State's best young auctioneer a local

A BIG, clear voice has helped Naracoorte's Mat MacDonald to success as the State's best young auctioneer.

As winner of the SA Young Auctioneer Competition last Thursday, the Southern Australian Livestock auctioneer was thrilled to be given another chance to wave his gavel at the Sydney Royal Easter Show in 2015, after representing SA at the show last month as last year's State runner-up.

Winning auctioneer Mat MacDonald (front) with ALPA chief executive officer Andy Madigan (left) and runner-up Dean Coddington.

Winning auctioneer Mat MacDonald (front) with ALPA chief executive officer Andy Madigan (left) and runner-up Dean Coddington.

In last week's annual State competition, conducted by the Australian Livestock and Property Agents Association, Mr MacDonald, 23, impressed the judges from the rail, selling cattle in a mock auction at Naracoorte Regional Livestock Exchange.

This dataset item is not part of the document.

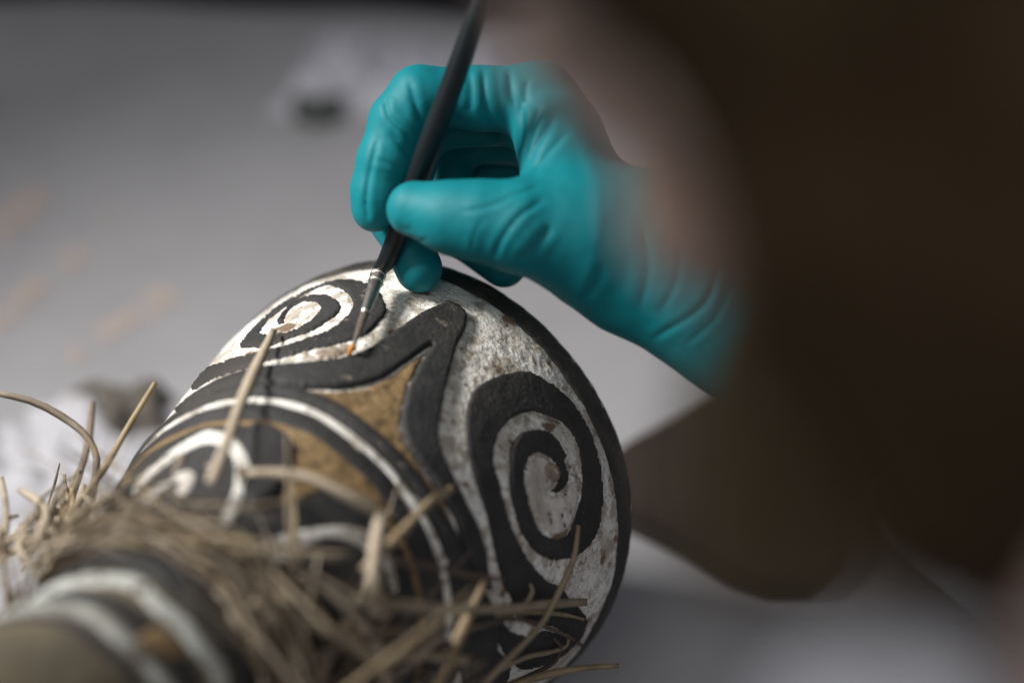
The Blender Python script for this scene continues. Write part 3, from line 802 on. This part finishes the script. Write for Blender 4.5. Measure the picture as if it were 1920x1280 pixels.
def hair_field(p):
    q = (p - HEAD.astype(np.float32)) @ HM.T.astype(np.float32)
    d = ell(p, hd(0, -.016, .030), (.0835, .102, .096), HM)
    d = smin(d, ell(p, hd(-.004, -.012, -.030), (.088, .066, .060), HM), .02)
    d = smin(d, ell(p, hd(-.028, -.014, -.076), (.068, .072, .074), HM), .03)
    d = smin(d, ell(p, c2w(unp(1905, 850, .41)), (.030, .030, .030)), .012)
    d = d + .0022 * np.sin(q[:, 0] * 260 + q[:, 2] * 40) + .0016 * np.sin(q[:, 1] * 330 + q[:, 2] * 70)
    # hairline: behind the temples, lower on the sides
    line = .006 + .06 * (q[:, 2] < -.075) - .10 * np.maximum(q[:, 2] - .02, 0) - .35 * np.minimum(q[:, 2] + .01, 0)
    return np.maximum(d, (q[:, 1] - line) * .8)
V, F = sdf_mesh(hair_field, HEAD - .19, HEAD + .19, .0035)
N = vert_normals(V, F)
if (N * (V - V.mean(0))).sum() < 0: F = F[:, ::-1]
hair = tag(mesh_obj('hair', V, F, M_HAIR, person), 'dark brown shoulder-length hair')
Vs, Fs, nv = [], [], 0
def strand(Q, r):
    global nv
    n = len(Q)
    V, F = tube(Q, r * (1 - .6 * np.linspace(0, 1, n)), 4)
    Vs.append(V); Fs.extend(tuple(i + nv for i in f) for f in F); nv += len(V)
for k in range(420):                                                               # loose outer strands following the head
    a = random.uniform(-1.2, 1.2) * 2.2; z0 = random.uniform(.0, .10)
    rr = math.sqrt(max(0, 1 - ((z0 - .03) / .1) ** 2))
    ox = math.sin(a) * .085 * rr; oy = -.016 - math.cos(a) * .103 * rr
    if oy > -.03: continue
    Q = []
    for i in range(7):
        t = i / 6; z = z0 - t * random.uniform(.09, .11)
        s_ = 1 + .10 * t
        rr2 = math.sqrt(max(.55, 1 - ((z - .03) / .1) ** 2)) / max(rr, .35)
        Q.append(hd(ox * min(rr2, 1.3) * s_ + random.uniform(-.001, .001), oy * min(rr2, 1.3) * s_, z))
    strand(np.array(Q), random.uniform(.0004, .0009))
for k in range(760):                                                                # wisps hanging past the cheek
    x0 = 1298 + 660 * random.random() ** 1.25; x1 = x0 * .8 + 290 + random.gauss(0, 35); d = random.uniform(.40, .46)
    y1 = random.uniform(980, 1170) + max(0, x0 - 1500) * .12
    Q = catmull([unp(x0 * .7 + 500, 470, d + .01), unp(x0 + 5, 680, d), unp((x0 + x1) / 2 + random.uniform(-25, 25), 900, d), unp(x1, y1, d)], 9)
    strand(c2w(Q), random.uniform(.00022, .00042))
tag(mesh_obj('hair_strands', np.vstack(Vs), Fs, M_WISP, hair), kind='stuff')

# ------------------------------------------------------------------ paintbrush
tip = hit(653, 667)
T0 = tip - np.array([0, 0, .0022])
A = [T0, unp(664, 645, T0[2] - .0035), unp(712, 508, .884), unp(734, 468, .8775), unp(792, 305, .8605), unp(850, 152, .8475), unp(893, 28, .838), unp(935, -95, .829)]
brush = empty('paintbrush', tuple(c2w(T0)), 'slim black-handled paintbrush held in the teal glove', 'paintbrush')
def seg_part(name, a, b, ra, rb, m, n=10, bulge=0.0, parent=None, seg=20):
    t = np.linspace(0, 1, n)[:, None]
    Pp = a * (1 - t) + b * t
    R = (ra + (rb - ra) * t[:, 0]) + bulge * np.sin(t[:, 0] * math.pi)
    V, F = tube(c2w(Pp), R, seg)
    return mesh_obj(name, V, F, m, parent or brush)
FM = A[1] * .60 + A[2] * .40
tuft = seg_part('bristles', A[1], FM, .0007, .0016, M_TUFT, 10, .0002)
seg_part('bristle_tip', A[0], A[1], .0005, .0009, M_BRISTLE, 6, .0003, tuft)
for k in range(16):                                                                # single hairs along the bundle
    a_ = k / 16 * 2 * math.pi; off = np.array([math.cos(a_), math.sin(a_), .3 * math.sin(a_ * 3)])
    seg_part('bristle_hair', A[1] + off * .0006 - (FM - A[1]) * .04 * (k % 3), FM + off * .0015, .00010, .00014, M_TUFT, 4, 0, tuft, 5)
fer = seg_part('ferrule', FM, A[2], .0017, .0028, M_FERRULE, 14)
for t in (.93, .84):
    c = A[1] * (1 - t) + A[2] * t; dd = (A[2] - A[1]) / np.linalg.norm(A[2] - A[1]); r = .0010 + .0018 * t
    V, F = tube(c2w(np.array([c - dd * .0009, c - dd * .0005, c, c + dd * .0005, c + dd * .0009])), np.array([r * .95, r + .00028, r + .0004, r + .00028, r * .95]), 20)
    mesh_obj('crimp', V, F, M_FERRULE, fer)
hp = catmull([A[2], A[3], A[4], A[5], A[6], A[7]], 40)
hr = np.interp(np.linspace(0, 1, 40), [0, .1, .25, .45, .62, .8, 1], [.0028, .0032, .0037, .0041, .0040, .0034, .0028])
V, F = tube(c2w(hp), hr, 20)
mesh_obj('handle', V, F, M_HANDLE, brush)

# ------------------------------------------------------------------ things lying on the table
def crumple(name, x, y, w, h_, amp, m, rot, label, cat, scale=28, n=44):
    c = on_table(x, y)
    u = np.linspace(-1, 1, n)
    X, Y = np.meshgrid(u, u, indexing='ij')
    P = np.stack([X.ravel() * w / 2, Y.ravel() * h_ / 2, np.zeros(n * n)], 1)
    e = 1 + .12 * np.sin(np.arctan2(P[:, 1], P[:, 0]) * 3 + x) + .08 * np.sin(np.arctan2(P[:, 1], P[:, 0]) * 7)
    P[:, :2] *= e[:, None]
    q = P + [x, y, 0]
    z = np.abs(vnoise(q, scale)) * 1.4 + np.abs(vnoise(q, scale * 2.3)) * .7
    edge = np.clip((1 - np.maximum(np.abs(X), np.abs(Y)).ravel()) * 4, 0.15, 1)
    P[:, 2] = .0015 + amp * z * edge
    cr, sr = math.cos(rot), math.sin(rot)
    P = np.stack([P[:, 0] * cr - P[:, 1] * sr, P[:, 0] * sr + P[:, 1] * cr, P[:, 2]], 1) + c
    i, j = np.meshgrid(np.arange(n - 1), np.arange(n - 1), indexing='ij')
    F = np.stack([i * n + j, (i + 1) * n + j, (i + 1) * n + j + 1, i * n + j + 1], -1).reshape(-1, 4)
    # a real thickness
    Vb = P - [0, 0, .0008]; N0 = len(P)
    bd = [(k, k + 1) for k in range(n - 1)] + [((n - 1) * n + k + 1, (n - 1) * n + k) for k in range(n - 1)] + \
         [((k + 1) * n, k * n) for k in range(n - 1)] + [(k * n + n - 1, (k + 1) * n + n - 1) for k in range(n - 1)]
    FF = F.tolist() + (F[:, ::-1] + N0).tolist() + [[b, a, a + N0, b + N0] for a, b in bd]
    return tag(mesh_obj(name, np.vstack([P, Vb]), FF, m), label, cat)
# paper with faded print
c = [on_table(-700, -420), on_table(2300, -420), on_table(2300, 1600), on_table(-700, 1600)]
c = np.array(c); V = np.vstack([c + [0, 0, .0042], c + [0, 0, .004]])
paper = mesh_obj('paper_sheet', V, [(0, 3, 2, 1), (4, 5, 6, 7), (0, 1, 5, 4), (1, 2, 6, 5), (2, 3, 7, 6), (3, 0, 4, 7)], M_PAPER, smooth=False)
tag(paper, 'wide grey paper sheet with faded tan print covering the table', 'paper')
def print_mark(x, y, s):
    """a faded zigzag letter, flat ink on the sheet"""
    st = [(-.5, .5), (-.28, -.55), (0, .25), (.28, -.55), (.5, .5)]
    ca, sa = math.cos(-.62), math.sin(-.62); pts = [(x + s * (a * ca - b * sa), y + s * (a * sa + b * ca)) for a, b in st]
    V, F = [], []
    for (x0, y0), (x1, y1) in zip(pts[:-1], pts[1:]):
        dx, dy = x1 - x0, y1 - y0; l = math.hypot(dx, dy); nx, ny = -dy / l * s * .12, dx / l * s * .12
        b = len(V)
        V += [on_table(x0 + nx, y0 + ny, .0048 + .0002 * len(F)), on_table(x1 + nx, y1 + ny, .0048 + .0002 * len(F)), on_table(x1 - nx, y1 - ny, .0048 + .0002 * len(F)), on_table(x0 - nx, y0 - ny, .0048 + .0002 * len(F))]
        F.append((b, b + 1, b + 2, b + 3))
    mesh_obj('printed_letter', np.array(V), F, M_PRINT, paper, smooth=False)
for x, y, s in ((20, 415, 62), (62, 380, 50), (42, 562, 42), (70, 540, 34), (2, 602, 40), (140, 488, 44), (206, 412, 18), (142, 668, 28), (205, 622, 40), (240, 600, 40), (300, 565, 52)):
    print_mark(x, y, s)
crumple('crumpled_tissue', 60, 920, .115, .10, .022, M_TISSUE, .4, 'crumpled white printed tissue beside the grass fringe', 'tissue', 30)
crumple('crumpled_cloth', 215, 785, .048, .042, .020, M_GREYCLOTH, .2, 'small grey brown cloth scrap behind the white printed tissue', 'cloth', 40)
crumple('pink_tissue', 300, 800, .030, .020, .008, M_PINK, .5, 'small pink tissue scrap close to the drum', 'tissue', 50)
crumple('crumpled_tissue', 750, 160, .125, .080, .026, M_TISSUE2, -.1, 'crumpled lilac white tissue behind the gloved hand', 'tissue', 34)
# bottle cap
b = on_table(598, 225)
Pz = np.array([[0, 0, 0], [0, 0, .001], [0, 0, .012], [0, 0, .0145], [0, 0, .015]]); V, F = tube(Pz + b, np.array([.0135, .0150, .0146, .0130, .008]), 24)
capo = mesh_obj('bottle_cap', V, F, M_GREEN); tag(capo, 'dark green bottle cap beside the lilac tissue', 'bottle cap')
# rolled dark cloth along the far side
pa, pb = on_table(-250, -90, .02), on_table(1250, -36, .02)
tt = np.linspace(0, 1, 30)[:, None]
V, F = tube(pa * (1 - tt) + pb * tt, .026 * (1 + .12 * np.sin(tt[:, 0] * 17) + .10 * np.sin(tt[:, 0] * 9 + 1)), 20)
tag(mesh_obj('rolled_cloth', V, F, M_NAVY), 'rolled navy black cloth along the far side of the table', 'cloth')
# dark wooden board lying behind the drum
out = [(1120,915),(1180,868),(1290,812),(1410,752),(1540,742),(1600,900),(1585,1060),(1520,1118),(1440,1122),(1370,1098),(1290,1050),(1200,1008),(1120,972)]
nb = len(out); lowp = np.array([on_table(x, y, .0045) for x, y in out]); cen = lowp.mean(0)
rings_ = [lowp, lowp + [0, 0, .011], cen + (lowp - cen) * [.985, .985, 1] + [0, 0, .014]]
V = np.vstack(rings_); F = []
for r in range(2):
    for k in range(nb):
        k2 = (k + 1) % nb; F.append((r * nb + k, r * nb + k2, (r + 1) * nb + k2, (r + 1) * nb + k))
F += [tuple(2 * nb + k for k in range(nb)), tuple(range(nb))[::-1]]
tag(mesh_obj('wooden_board', V, F, M_BOWL, smooth=False), 'dark brown wooden board on the table behind the right of the drum', 'board')
# foam block that props up the slim end of the drum
q = c2w(surf(np.array([.32]), np.array([0.]))[0] * 0 + (C0 - .32 * AX))
tag(box('foam_block', (q[0] - .07, q[1] - .05, 0.0005), (q[0] + .07, q[1] + .05, q[2] - .047), M_FOAM, bev=.006), 'grey foam block propping up the slim end of the drum', 'foam block')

In Sydney he enjoyed the experience of selling the show grand champion steer in the national competition and was delighted to get another shot next year against the nation's best from five states.

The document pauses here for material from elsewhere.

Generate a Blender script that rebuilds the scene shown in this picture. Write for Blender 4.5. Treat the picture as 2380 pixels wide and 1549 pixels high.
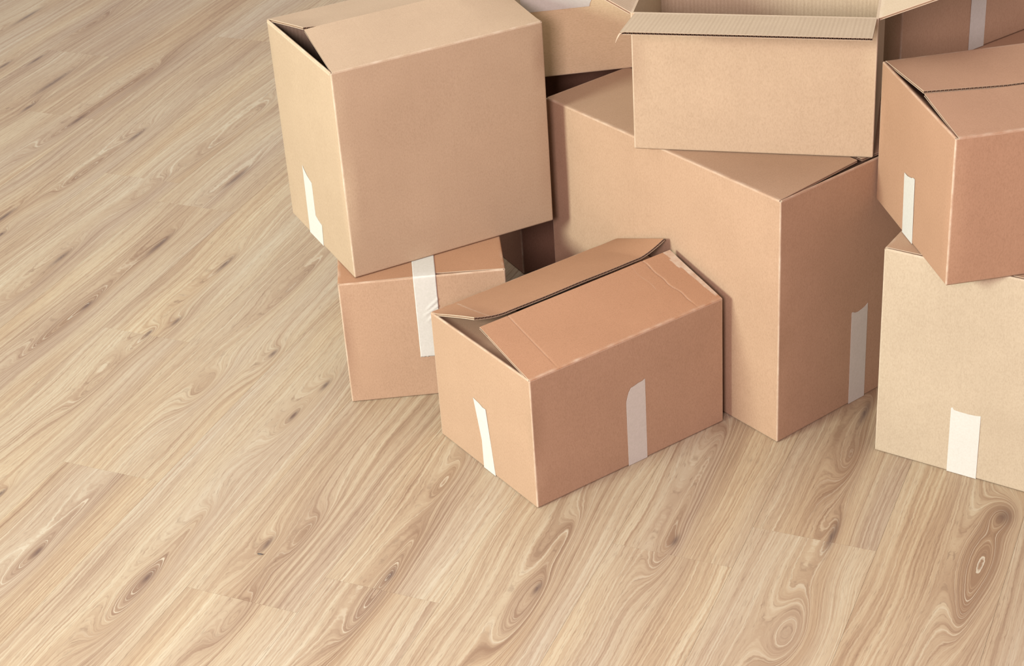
import bpy, bmesh, math, random
from mathutils import Matrix, Vector, noise

scene = bpy.context.scene
for o in list(bpy.data.objects):
    bpy.data.objects.remove(o, do_unlink=True)
C = scene.collection
S = 1.09                                  # solved units -> metres

# ------------------------------------------------------------------ camera
F_PX, PITCH, ROLL = 4270.11, 0.5356013, -0.0709548
cam_data = bpy.data.cameras.new('camera')
cam = bpy.data.objects.new('camera', cam_data)
C.objects.link(cam)
fwd = Vector((0, math.cos(PITCH), -math.sin(PITCH)))
up0 = Vector((0, math.sin(PITCH), math.cos(PITCH)))
rt0 = Vector((1, 0, 0))
rt = math.cos(ROLL) * rt0 + math.sin(ROLL) * up0
up = -math.sin(ROLL) * rt0 + math.cos(ROLL) * up0
m = Matrix.Identity(4)
for i in range(3):
    m[i][0], m[i][1], m[i][2] = rt[i], up[i], -fwd[i]
m[2][3] = 1.6 * S
cam.matrix_world = m
cam_data.sensor_fit = 'HORIZONTAL'
cam_data.sensor_width = 36.0
cam_data.lens = F_PX / 2380.0 * 36.0
cam_data.clip_start = 0.05
scene.camera = cam

# ------------------------------------------------------------------ world, lamps, exposure
world = bpy.data.worlds.new('world')
scene.world = world
world.use_nodes = True
bg = world.node_tree.nodes['Background']
bg.inputs['Color'].default_value = (1.0, 0.72, 0.76, 1)
bg.inputs['Strength'].default_value = 0.62

def area(name, az, el, dist, sx, sy, power, color, tgt=(0.15, 2.75, 0.25)):
    """A window-sized soft lamp; az / el give the direction the light travels in."""
    ld = bpy.data.lights.new(name, 'AREA')
    ld.shape = 'RECTANGLE'
    ld.size, ld.size_y, ld.energy, ld.color = sx, sy, power, color
    lo = bpy.data.objects.new(name, ld)
    C.objects.link(lo)
    a, e = math.radians(az), math.radians(el)
    d = Vector((math.cos(a) * math.cos(e), math.sin(a) * math.cos(e), -math.sin(e)))
    lo.location = Vector(tgt) - d * dist
    lo.rotation_euler = d.to_track_quat('-Z', 'Y').to_euler()
    return lo
area('window_light', 34, 21, 4.5, 1.0, 1.0, 292, (0.86, 1.0, 0.94))
area('room_light', 77, 27, 3.6, 0.65, 0.65, 104, (1.0, 0.77, 0.83))
area('overhead_fill', 0, 89.9, 2.4, 3.0, 3.0, 58, (0.88, 0.96, 0.95), (-0.5, 3.4, 0.3))  # added, unseen lamp overhead that brightens the box tops

scene.view_settings.view_transform = 'Standard'
scene.view_settings.look = 'None'
scene.view_settings.exposure = 0.0
scene.view_settings.gamma = 1.0
scene.view_settings.use_curve_mapping = False

# ------------------------------------------------------------------ node helpers
def lin(r, g, b):
    f = lambda c: c / 12.92 if c <= 0.04045 else ((c + 0.055) / 1.055) ** 2.4
    return (f(r / 255), f(g / 255), f(b / 255), 1)

class NT:
    def __init__(self, tree):
        self.t = tree
    def n(self, kind, **kw):
        nd = self.t.nodes.new(kind)
        for k, v in kw.items():
            setattr(nd, k, v)
        return nd
    def link(self, a, b):
        self.t.links.new(a, b)
    def math(self, op, a, b=None, c=None, clamp=False):
        nd = self.n('ShaderNodeMath', operation=op)
        nd.use_clamp = clamp
        for i, v in enumerate((a, b, c)):
            if v is None:
                continue
            if isinstance(v, (int, float)):
                nd.inputs[i].default_value = v
            else:
                self.link(v, nd.inputs[i])
        return nd.outputs[0]
    def vmath(self, op, a, b=None, c=None):
        nd = self.n('ShaderNodeVectorMath', operation=op)
        for i, v in enumerate((a, b, c)):
            if v is None:
                continue
            if isinstance(v, (tuple, list)):
                nd.inputs[i].default_value = v
            else:
                self.link(v, nd.inputs[i])
        return nd.outputs['Value'] if op in ('DOT_PRODUCT', 'LENGTH') else nd.outputs[0]
    def noise(self, vec, scale, detail=2.0, rough=0.5, dim='3D', w=None):
        nd = self.n('ShaderNodeTexNoise', noise_dimensions=dim)
        nd.inputs['Scale'].default_value = scale
        nd.inputs['Detail'].default_value = detail
        nd.inputs['Roughness'].default_value = rough
        if vec is not None:
            self.link(vec, nd.inputs['Vector'])
        if w is not None:
            self.link(w, nd.inputs['W'])
        return nd.outputs[0]
    def ramp(self, fac, stops, interp='LINEAR'):
        nd = self.n('ShaderNodeValToRGB')
        cr = nd.color_ramp
        cr.interpolation = interp
        while len(cr.elements) < len(stops):
            cr.elements.new(0.5)
        for e, (p, col) in zip(cr.elements, stops):
            e.position = p
            e.color = col if len(col) == 4 else (*col, 1)
        self.link(fac, nd.inputs[0])
        return nd.outputs[0]
    def mix(self, fac, a, b, mode='MIX'):
        nd = self.n('ShaderNodeMix', data_type='RGBA', blend_type=mode)
        for s, v in ((nd.inputs[0], fac), (nd.inputs[6], a), (nd.inputs[7], b)):
            if isinstance(v, (int, float)):
                s.default_value = v
            elif isinstance(v, tuple):
                s.default_value = v
            else:
                self.link(v, s)
        return nd.outputs[2]

def new_mat(name):
    mt = bpy.data.materials.new(name)
    mt.use_nodes = True
    nt = NT(mt.node_tree)
    bsdf = mt.node_tree.nodes['Principled BSDF']
    return mt, nt, bsdf

# ------------------------------------------------------------------ cardboard, tape
def cardboard(name, base, inside=False, seed=0.0):
    mt, nt, b = new_mat(name)
    tc = nt.n('ShaderNodeTexCoord').outputs['Object']
    off = nt.vmath('ADD', tc, (seed * 1.7, seed * 0.9, seed * 2.3))
    mott = nt.noise(off, 9, 3, 0.6)
    fib = nt.noise(nt.vmath('MULTIPLY', off, (1, 1, 0.45)), 560, 3, 0.65)
    fib2 = nt.noise(off, 130, 2, 0.5)
    r, g, bl = base
    dark = (r * 0.86, g * 0.84, bl * 0.82, 1)
    light = (min(1, r * 1.10), min(1, g * 1.11), min(1, bl * 1.13), 1)
    col = nt.ramp(fib, [(0.30, dark), (0.5, (r, g, bl, 1)), (0.72, light)])
    col = nt.mix(nt.math('MULTIPLY_ADD', fib2, 0.7, -0.12, clamp=True), col, (r, g, bl, 1))
    col = nt.mix(0.65, col, nt.ramp(mott, [(0.32, (0.94, 0.93, 0.92)), (0.68, (1.04, 1.04, 1.04))]), 'MULTIPLY')
    # flute lines showing through the liner: one every 6.5 mm round the wall
    fa = nt.n('ShaderNodeAttribute', attribute_name='flute').outputs['Fac']
    fl = nt.math('SINE', nt.math('MULTIPLY', fa, 2 * math.pi / 0.0065))
    lines = nt.noise(None, 140.0, 2.0, 0.6, '1D', w=fa)
    if not inside:
        lf = nt.math('MULTIPLY', nt.math('SUBTRACT', lines, 0.52), 1.2, clamp=True)
        col = nt.mix(nt.math('MULTIPLY', lf, 0.40), col, dark)
    if inside:
        col = nt.mix(nt.math('MULTIPLY', nt.math('MULTIPLY_ADD', fl, 0.30, 0.30), lines), col, (r * .7, g * .66, bl * .62, 1))
    at = nt.n('ShaderNodeAttribute', attribute_name='wear')
    wn = nt.noise(off, 70, 3, 0.6)
    wf = nt.math('MULTIPLY', at.outputs['Fac'], nt.math('MULTIPLY_ADD', wn, 1.6, -0.15, clamp=True), clamp=True)
    col = nt.mix(wf, col, (0.46, 0.375, 0.275, 1))
    nt.link(col, b.inputs['Base Color'])
    b.inputs['Roughness'].default_value = 0.82
    b.inputs['Specular IOR Level'].default_value = 0.22
    bp = nt.n('ShaderNodeBump')
    bp.inputs['Strength'].default_value = 0.06
    bp.inputs['Distance'].default_value = 0.0004
    hgt = nt.math('MULTIPLY_ADD', fl, 0.12, nt.math('MULTIPLY', fib, 0.4))
    nt.link(hgt, bp.inputs['Height'])
    nt.link(bp.outputs[0], b.inputs['Normal'])
    return mt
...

In his four years as an auctioneer the young gun has come ahead in leaps and bounds - selling at the weekly Naracoorte market and ram sales.

He enjoys the challenge of achieving the best money for his clients.

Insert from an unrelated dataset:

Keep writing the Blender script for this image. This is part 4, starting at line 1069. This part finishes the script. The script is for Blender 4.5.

"The clarity of your voice and loudness really sets the mood for the sale," Mr MacDonald said.

Runner-up, who has also won a berth in Sydney next year, was debut entrant Elders Keith's Dean Coddington, 22.

He has been with Elders for just seven months and said he enjoyed doing his best for clients.

"The most important thing is knowing the values of stock and being clear and well presented," Mr Coddington said.

The competition is open to those aged 18 to 25 years and is held in conjunction with an auctioneers school.

ALPA chief executive Andy Madigan said the school was beneficial for all livestock and property auctioneers, whether they had been in the industry for a while or were just starting out. It included sessions with Victorian speech pathologist Eliza Galvin and other industry professionals.

He said all nine participants were a credit to their companies and he particularly praised two agents who had their first experience of selling at the school.

The role of a livestock auctioneer was crucial - producers put a lot of faith in them.

"Producers often spend years producing cattle and a year of so producing sheep for sale," Mr Madigan said. "These sales are their biggest pay cheque of the year and it all depends on how many bids their auctioneer can get from buyers."

He thanked Landmark stud stock's Gordon Wood, Elders Naracoorte livestock manager Tom Dennis and Elders key account and livestock sales manager for northern SA Damien Webb for their coaching and mentoring.